As histórias individuais, de exceções, reafirmam a consistência do racismo estrutural que cerceia a população negra do acesso a cidadania com igualdade de condições, sem julgamentos seletivos em face das identidades ou critérios subjetivos. A cidadania nacional deve ser única e igualitária.

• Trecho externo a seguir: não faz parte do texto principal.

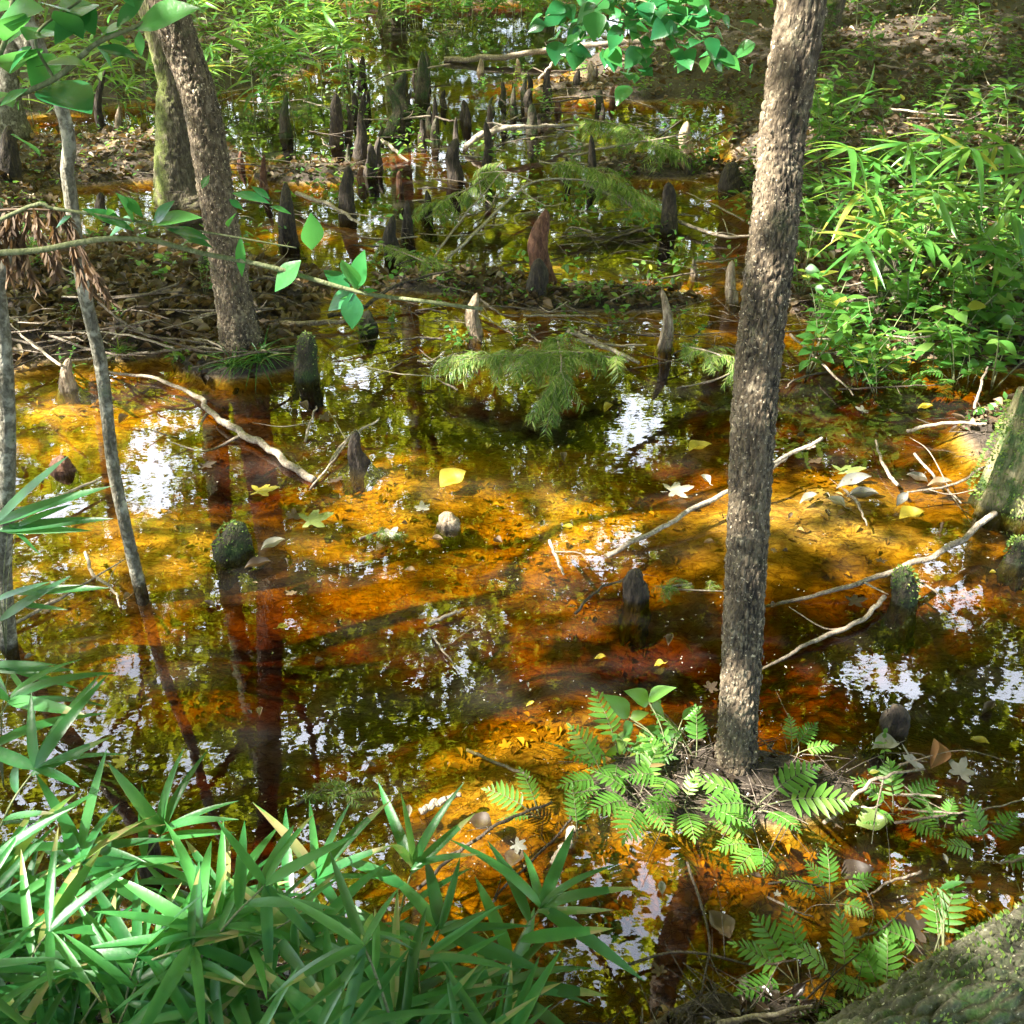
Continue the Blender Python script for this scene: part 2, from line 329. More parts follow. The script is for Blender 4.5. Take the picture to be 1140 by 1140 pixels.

Tudo isso nos conduz a ideia de que é indispensável um debate profundo, em busca de interlocuções transparentes e sinceras com representantes de toda sociedade. O que se vê hoje é um debate restrito a um ou a uns poucos seguimentos. Colocam o tema como se fosse um confronto de uns contra os outros. Basta! Precisamos dar passos firmes e decisivos sobre trilhas nunca antes percorridas, por setores sociais hegemônicos capazes de desmantelar muralhas inviabilizadoras da coexistência humana pacífica. Nesse sentido, embora isso não seja real no momento, talvez no futuro possamos chegar no ambiente descrito por Freeman, onde não se celebre o dia da consciência negra, mas sim o dia da consciência humana.